I am careful with that sentence because it can become an excuse. Weather is not destiny. It is condition. Rain may come, but one can close a window. Heat may rise, but one can slow down. A difficult inner day does not remove responsibility. It changes the kind of responsibility required.

The grand tasks must wait. This is not the hour to decide what the whole life means. This is not the hour to review every failure and call the meeting objective. This is not the hour to send long messages or believe the most severe sentence the brain produces.

The work is smaller.

Plain food. Water. Fewer screens. No argument with memory. No philosophy after midnight.
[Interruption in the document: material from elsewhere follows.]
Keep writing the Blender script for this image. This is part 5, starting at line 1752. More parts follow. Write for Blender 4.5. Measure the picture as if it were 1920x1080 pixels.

No treating a bad bodily signal as a cosmic verdict.

There is dignity in such plainness, though it does not look impressive. A person wants to be heroic. Instead he must be domestic with his own mind. Bring in the clothes. Close the window. Put the cup away. Sleep if possible. If sleep does not come, at least do not make the night worse by furnishing it with conclusions.

The bell has rung. That is all.

Not catastrophe. Information.

The fan turns. The room holds. Tomorrow will require care, not drama.